McGinn Pegs the Square

Trying to sow ever more doubt about the waterfront tunnel, the mayor turns to its effect on downtown's most troubled neighborhood.

In his ongoing mission to kill the waterfront tunnel, Mayor Mike McGinn is still pointing out to anyone who will listen that the city is being saddled with potentially huge cost overruns. But with City Council President Richard Conlin saying that he and the council are approving the damn thing come hell or high water, McGinn is hunting for other allies to bolster his “no tunnel” stance. Meeting with reporters last week, he tried a new tactic.

“I don’t know that the community or the city has taken a close look at the impacts of the south portal to the tunnel on Pioneer Square; that’s going to be another significant impact there,” McGinn warned. He’s referring to the expectation that, once the tunnel is built, a lot of downtown-bound traffic coming from the south will be channeled through Pioneer Square because—unlike the Viaduct—the tunnel will not have a downtown exit.

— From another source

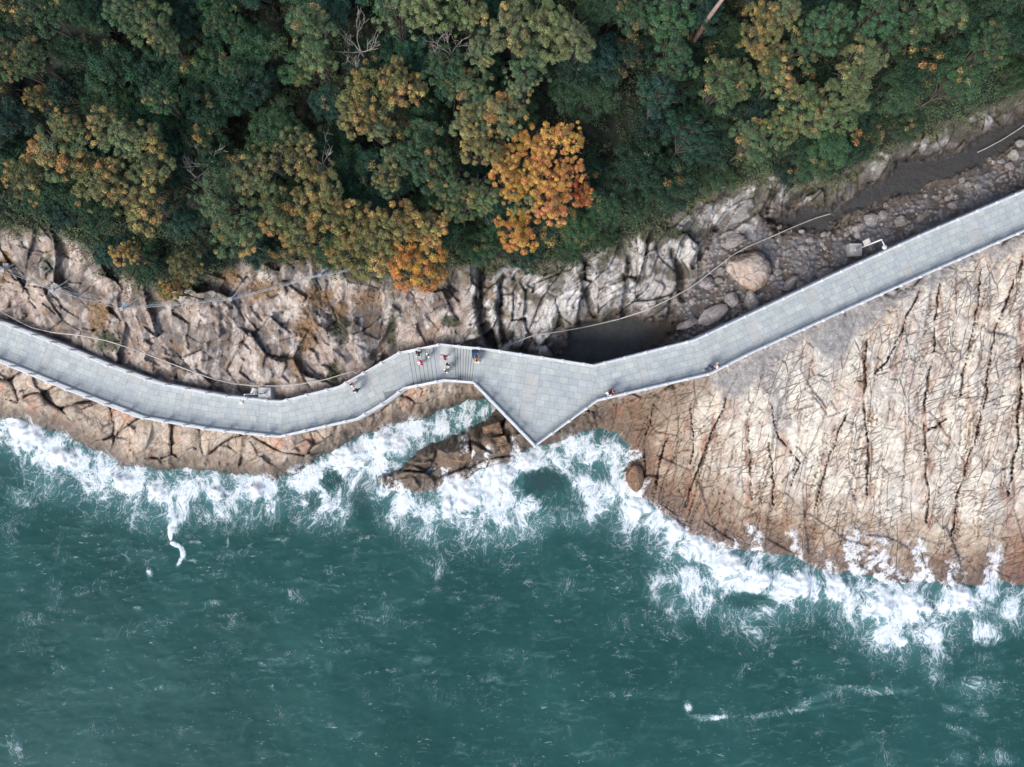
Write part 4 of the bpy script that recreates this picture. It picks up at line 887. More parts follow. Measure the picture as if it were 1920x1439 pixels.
# ------------------------------------------------------------ trees
def leaf_quads(pos, nrm, size, r):
    n = len(pos); a_ = r.normal(size=(n, 3)); t1 = np.cross(nrm, a_); t1 /= np.linalg.norm(t1, axis=1)[:, None]+1e-9; t2 = np.cross(nrm, t1)
    L = size[:, None]; W = L*r.uniform(.40, .62, n)[:, None]
    A = pos-t1*L*.5; B = pos-t2*W*.5+nrm*L*.06; Cc = pos+t1*L*.5; D = pos+t2*W*.5+nrm*L*.06
    return np.stack([A, B, Cc, D], 1).reshape(-1, 3)
def crown(seed, R=1.0, lobes=8, cl=95, nl=70, flat=.55, lsz=.2, gap=.25, csz=.42):
    """world-size crown of radius ~R metres: lobes > clumps > leaves"""
    r = np.random.default_rng(seed); pts = []; nr = []; tint = []; hue = []; hue2 = []
    LB = []
    for i in range(lobes):
        an = 2*np.pi*(i+r.uniform(-.3, .3))/lobes; d = R*r.uniform(.32, .72)*(0 if i == 0 else 1); LB.append((d*np.cos(an), d*np.sin(an), R*flat*(r.uniform(.25, .75)+(.35 if i == 0 else 0)-.45*d/R), R*r.uniform(.30, .46), r.uniform(0, 1)))
    for c in range(cl):
        lx, ly, lz, lr, lh = LB[r.integers(lobes)]
        u_ = r.uniform(-.25, 1); th = r.uniform(0, 2*np.pi); s_ = np.sqrt(1-u_*u_); dn = np.array([s_*np.cos(th), s_*np.sin(th), u_])
        ctr = np.array([lx, ly, lz])+dn*lr*np.array([1, 1, .7])*r.uniform(.8, 1.08); cr_ = csz*r.uniform(.55, 1.25); n = int(nl*(cr_/csz)**1.5)
        q = r.normal(size=(n, 3)); q /= np.linalg.norm(q, axis=1)[:, None]; q[:, 2] = np.abs(q[:, 2])*1.0-.25; rad = r.uniform(.45, 1, n)[:, None]
        p = ctr+q*rad*cr_*np.array([1, 1, .75]); nn = q*.8+r.normal(size=(n, 3))*.55+np.array([0, 0, .5]); nn /= np.linalg.norm(nn, axis=1)[:, None]
        pts.append(p); nr.append(nn); ct = r.uniform(.15, .8)
        tint.append(np.clip(ct+r.uniform(-.25, .25, n), 0, 1)); ch_ = lh*.62+r.uniform(0, .38); hue.append(np.clip(np.full(n, ch_)+r.normal(size=n)*.1, 0, 1)); hue2.append(np.full(n, r.uniform(0, 1)))
    P = np.concatenate(pts); Nn = np.concatenate(nr); T = np.concatenate(tint); H = np.concatenate(hue); H2 = np.concatenate(hue2)
    Vq = leaf_quads(P, Nn, r.uniform(.7, 1.3, len(P))*lsz, r); idx = np.arange(len(Vq)).reshape(-1, 4)
    m = mesh_np('crown', Vq, idx, [M_LEAF], smooth=False); vfl(m, 'tint', np.repeat(T, 4)); vfl(m, 'hue', np.repeat(H, 4)); vfl(m, 'hue2', np.repeat(H2, 4)); return m, LB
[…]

But as alliances go, Pioneer Square might not be his best bet.

The state actually has been paying close attention to the neighborhood—launching a website devoted to the subject of the impact of the tunnel on the Square and agreeing to move the tunnel entrance from First Avenue South to Alaskan Way at the request of neighbors last December.

Even Lisa Quinn, executive director of pro-pedestrian group Feet First, no tunnel fan herself, gives the state credit for keeping stakeholders involved. Quinn, whose office is in the Square, is a member of the state’s South Portal Work Group, a collection of residents and business owners in the Square, West Seattle, and along the Duwamish. “We provide them feedback and suggestions,” she says.

It’s not that Quinn doesn’t have concerns. She says an onslaught of cars trying to get downtown through the Square will make it more dangerous for people who aren’t in vehicles. “[The state is] not looking at bikes and walking, and how do they maintain and enhance that,” she says.

But even so, Quinn isn’t actively fighting WSDOT on digging the tunnel in the first place. “I think we’ve all decided, if we’re going to be moving forward with the tunnel, let’s be realistic about what that means for the city,” she says. “Be thoughtful on the process.”

Which is probably not the kind of rhetoric that’s going to shut down the big dig before it starts.